Make an exact copy of all the data.

- [RECORDED DATA]
>>
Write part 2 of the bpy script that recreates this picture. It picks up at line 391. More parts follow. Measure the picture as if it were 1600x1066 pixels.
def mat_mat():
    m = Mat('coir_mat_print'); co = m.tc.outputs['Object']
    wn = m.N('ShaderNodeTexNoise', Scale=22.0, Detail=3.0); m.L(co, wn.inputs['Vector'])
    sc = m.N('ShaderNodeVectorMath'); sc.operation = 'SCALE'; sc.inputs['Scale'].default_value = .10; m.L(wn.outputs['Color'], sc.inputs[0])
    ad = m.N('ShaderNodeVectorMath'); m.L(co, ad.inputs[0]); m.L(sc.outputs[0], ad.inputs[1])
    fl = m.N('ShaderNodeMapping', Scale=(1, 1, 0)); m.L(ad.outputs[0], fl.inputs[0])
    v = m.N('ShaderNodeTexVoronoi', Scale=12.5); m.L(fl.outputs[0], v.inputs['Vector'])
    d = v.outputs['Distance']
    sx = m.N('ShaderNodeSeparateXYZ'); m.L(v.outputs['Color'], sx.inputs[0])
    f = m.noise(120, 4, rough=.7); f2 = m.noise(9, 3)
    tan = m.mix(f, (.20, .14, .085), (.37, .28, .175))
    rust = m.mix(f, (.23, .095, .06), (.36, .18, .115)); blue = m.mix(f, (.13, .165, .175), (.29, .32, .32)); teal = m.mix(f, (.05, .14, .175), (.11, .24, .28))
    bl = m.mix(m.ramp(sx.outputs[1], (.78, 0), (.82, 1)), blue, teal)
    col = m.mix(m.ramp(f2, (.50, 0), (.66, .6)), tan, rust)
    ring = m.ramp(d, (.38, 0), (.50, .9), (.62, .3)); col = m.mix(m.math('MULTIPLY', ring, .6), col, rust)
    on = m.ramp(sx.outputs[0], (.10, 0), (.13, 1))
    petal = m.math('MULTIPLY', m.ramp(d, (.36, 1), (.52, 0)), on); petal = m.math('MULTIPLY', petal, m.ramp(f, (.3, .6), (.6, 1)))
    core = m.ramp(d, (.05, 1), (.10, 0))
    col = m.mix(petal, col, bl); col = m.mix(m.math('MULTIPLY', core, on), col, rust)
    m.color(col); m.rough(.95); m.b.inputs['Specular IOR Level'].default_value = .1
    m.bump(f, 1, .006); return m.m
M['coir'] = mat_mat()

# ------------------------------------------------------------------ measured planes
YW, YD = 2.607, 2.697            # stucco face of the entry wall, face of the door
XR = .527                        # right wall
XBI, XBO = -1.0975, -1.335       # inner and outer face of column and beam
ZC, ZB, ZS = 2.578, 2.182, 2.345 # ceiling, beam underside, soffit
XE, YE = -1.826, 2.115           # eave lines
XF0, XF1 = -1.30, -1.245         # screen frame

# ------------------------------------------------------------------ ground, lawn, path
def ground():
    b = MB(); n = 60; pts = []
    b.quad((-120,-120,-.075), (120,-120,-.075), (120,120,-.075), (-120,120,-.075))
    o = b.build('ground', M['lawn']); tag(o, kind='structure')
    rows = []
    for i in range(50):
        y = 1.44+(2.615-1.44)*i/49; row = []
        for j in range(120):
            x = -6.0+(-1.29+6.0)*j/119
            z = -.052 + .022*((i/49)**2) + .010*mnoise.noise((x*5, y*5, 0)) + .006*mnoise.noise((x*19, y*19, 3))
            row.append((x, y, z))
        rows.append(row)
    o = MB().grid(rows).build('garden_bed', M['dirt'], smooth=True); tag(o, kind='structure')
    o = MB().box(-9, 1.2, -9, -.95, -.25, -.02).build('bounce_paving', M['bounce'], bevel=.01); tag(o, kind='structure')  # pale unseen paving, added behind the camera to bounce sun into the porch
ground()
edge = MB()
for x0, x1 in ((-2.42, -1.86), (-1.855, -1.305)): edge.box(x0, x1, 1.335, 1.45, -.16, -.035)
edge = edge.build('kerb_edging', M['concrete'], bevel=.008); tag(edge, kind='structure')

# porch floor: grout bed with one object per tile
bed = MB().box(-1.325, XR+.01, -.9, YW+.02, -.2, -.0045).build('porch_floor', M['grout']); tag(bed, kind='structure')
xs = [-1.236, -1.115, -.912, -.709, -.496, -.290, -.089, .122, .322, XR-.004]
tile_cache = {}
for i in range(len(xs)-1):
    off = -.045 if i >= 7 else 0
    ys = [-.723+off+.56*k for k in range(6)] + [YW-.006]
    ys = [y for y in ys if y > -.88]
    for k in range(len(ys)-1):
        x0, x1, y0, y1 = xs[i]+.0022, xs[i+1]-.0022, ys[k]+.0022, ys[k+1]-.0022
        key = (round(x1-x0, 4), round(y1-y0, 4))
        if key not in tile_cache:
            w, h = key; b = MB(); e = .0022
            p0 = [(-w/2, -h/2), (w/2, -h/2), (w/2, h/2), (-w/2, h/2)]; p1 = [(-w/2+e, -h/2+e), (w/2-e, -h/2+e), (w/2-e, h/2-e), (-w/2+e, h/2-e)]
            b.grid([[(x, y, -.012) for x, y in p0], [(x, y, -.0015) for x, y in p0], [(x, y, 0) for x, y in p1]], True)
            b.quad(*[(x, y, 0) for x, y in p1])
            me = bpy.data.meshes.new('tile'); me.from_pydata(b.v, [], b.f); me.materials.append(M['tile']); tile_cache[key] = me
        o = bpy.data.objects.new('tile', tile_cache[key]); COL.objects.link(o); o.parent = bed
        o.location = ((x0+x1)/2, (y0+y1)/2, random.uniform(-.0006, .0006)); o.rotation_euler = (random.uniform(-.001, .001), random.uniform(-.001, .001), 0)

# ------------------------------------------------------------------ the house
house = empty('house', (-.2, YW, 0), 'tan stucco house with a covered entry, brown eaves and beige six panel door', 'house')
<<
- [PROBLEM SOLUTION]
Write part 2 of the bpy script that recreates this picture. It picks up at line 391. More parts follow. Measure the picture as if it were 1600x1066 pixels.
def mat_mat():
    m = Mat('coir_mat_print'); co = m.tc.outputs['Object']
    wn = m.N('ShaderNodeTexNoise', Scale=22.0, Detail=3.0); m.L(co, wn.inputs['Vector'])
    sc = m.N('ShaderNodeVectorMath'); sc.operation = 'SCALE'; sc.inputs['Scale'].default_value = .10; m.L(wn.outputs['Color'], sc.inputs[0])
    ad = m.N('ShaderNodeVectorMath'); m.L(co, ad.inputs[0]); m.L(sc.outputs[0], ad.inputs[1])
    fl = m.N('ShaderNodeMapping', Scale=(1, 1, 0)); m.L(ad.outputs[0], fl.inputs[0])
    v = m.N('ShaderNodeTexVoronoi', Scale=12.5); m.L(fl.outputs[0], v.inputs['Vector'])
    d = v.outputs['Distance']
    sx = m.N('ShaderNodeSeparateXYZ'); m.L(v.outputs['Color'], sx.inputs[0])
    f = m.noise(120, 4, rough=.7); f2 = m.noise(9, 3)
    tan = m.mix(f, (.20, .14, .085), (.37, .28, .175))
    rust = m.mix(f, (.23, .095, .06), (.36, .18, .115)); blue = m.mix(f, (.13, .165, .175), (.29, .32, .32)); teal = m.mix(f, (.05, .14, .175), (.11, .24, .28))
    bl = m.mix(m.ramp(sx.outputs[1], (.78, 0), (.82, 1)), blue, teal)
    col = m.mix(m.ramp(f2, (.50, 0), (.66, .6)), tan, rust)
    ring = m.ramp(d, (.38, 0), (.50, .9), (.62, .3)); col = m.mix(m.math('MULTIPLY', ring, .6), col, rust)
    on = m.ramp(sx.outputs[0], (.10, 0), (.13, 1))
    petal = m.math('MULTIPLY', m.ramp(d, (.36, 1), (.52, 0)), on); petal = m.math('MULTIPLY', petal, m.ramp(f, (.3, .6), (.6, 1)))
    core = m.ramp(d, (.05, 1), (.10, 0))
    col = m.mix(petal, col, bl); col = m.mix(m.math('MULTIPLY', core, on), col, rust)
    m.color(col); m.rough(.95); m.b.inputs['Specular IOR Level'].default_value = .1
    m.bump(f, 1, .006); return m.m
M['coir'] = mat_mat()

# ------------------------------------------------------------------ measured planes
YW, YD = 2.607, 2.697            # stucco face of the entry wall, face of the door
XR = .527                        # right wall
XBI, XBO = -1.0975, -1.335       # inner and outer face of column and beam
ZC, ZB, ZS = 2.578, 2.182, 2.345 # ceiling, beam underside, soffit
XE, YE = -1.826, 2.115           # eave lines
XF0, XF1 = -1.30, -1.245         # screen frame

# ------------------------------------------------------------------ ground, lawn, path
def ground():
    b = MB(); n = 60; pts = []
    b.quad((-120,-120,-.075), (120,-120,-.075), (120,120,-.075), (-120,120,-.075))
    o = b.build('ground', M['lawn']); tag(o, kind='structure')
    rows = []
    for i in range(50):
        y = 1.44+(2.615-1.44)*i/49; row = []
        for j in range(120):
            x = -6.0+(-1.29+6.0)*j/119
            z = -.052 + .022*((i/49)**2) + .010*mnoise.noise((x*5, y*5, 0)) + .006*mnoise.noise((x*19, y*19, 3))
            row.append((x, y, z))
        rows.append(row)
    o = MB().grid(rows).build('garden_bed', M['dirt'], smooth=True); tag(o, kind='structure')
    o = MB().box(-9, 1.2, -9, -.95, -.25, -.02).build('bounce_paving', M['bounce'], bevel=.01); tag(o, kind='structure')  # pale unseen paving, added behind the camera to bounce sun into the porch
ground()
edge = MB()
for x0, x1 in ((-2.42, -1.86), (-1.855, -1.305)): edge.box(x0, x1, 1.335, 1.45, -.16, -.035)
edge = edge.build('kerb_edging', M['concrete'], bevel=.008); tag(edge, kind='structure')

# porch floor: grout bed with one object per tile
bed = MB().box(-1.325, XR+.01, -.9, YW+.02, -.2, -.0045).build('porch_floor', M['grout']); tag(bed, kind='structure')
xs = [-1.236, -1.115, -.912, -.709, -.496, -.290, -.089, .122, .322, XR-.004]
tile_cache = {}
for i in range(len(xs)-1):
    off = -.045 if i >= 7 else 0
    ys = [-.723+off+.56*k for k in range(6)] + [YW-.006]
    ys = [y for y in ys if y > -.88]
    for k in range(len(ys)-1):
        x0, x1, y0, y1 = xs[i]+.0022, xs[i+1]-.0022, ys[k]+.0022, ys[k+1]-.0022
        key = (round(x1-x0, 4), round(y1-y0, 4))
        if key not in tile_cache:
            w, h = key; b = MB(); e = .0022
            p0 = [(-w/2, -h/2), (w/2, -h/2), (w/2, h/2), (-w/2, h/2)]; p1 = [(-w/2+e, -h/2+e), (w/2-e, -h/2+e), (w/2-e, h/2-e), (-w/2+e, h/2-e)]
            b.grid([[(x, y, -.012) for x, y in p0], [(x, y, -.0015) for x, y in p0], [(x, y, 0) for x, y in p1]], True)
            b.quad(*[(x, y, 0) for x, y in p1])
            me = bpy.data.meshes.new('tile'); me.from_pydata(b.v, [], b.f); me.materials.append(M['tile']); tile_cache[key] = me
        o = bpy.data.objects.new('tile', tile_cache[key]); COL.objects.link(o); o.parent = bed
        o.location = ((x0+x1)/2, (y0+y1)/2, random.uniform(-.0006, .0006)); o.rotation_euler = (random.uniform(-.001, .001), random.uniform(-.001, .001), 0)

# ------------------------------------------------------------------ the house
house = empty('house', (-.2, YW, 0), 'tan stucco house with a covered entry, brown eaves and beige six panel door', 'house')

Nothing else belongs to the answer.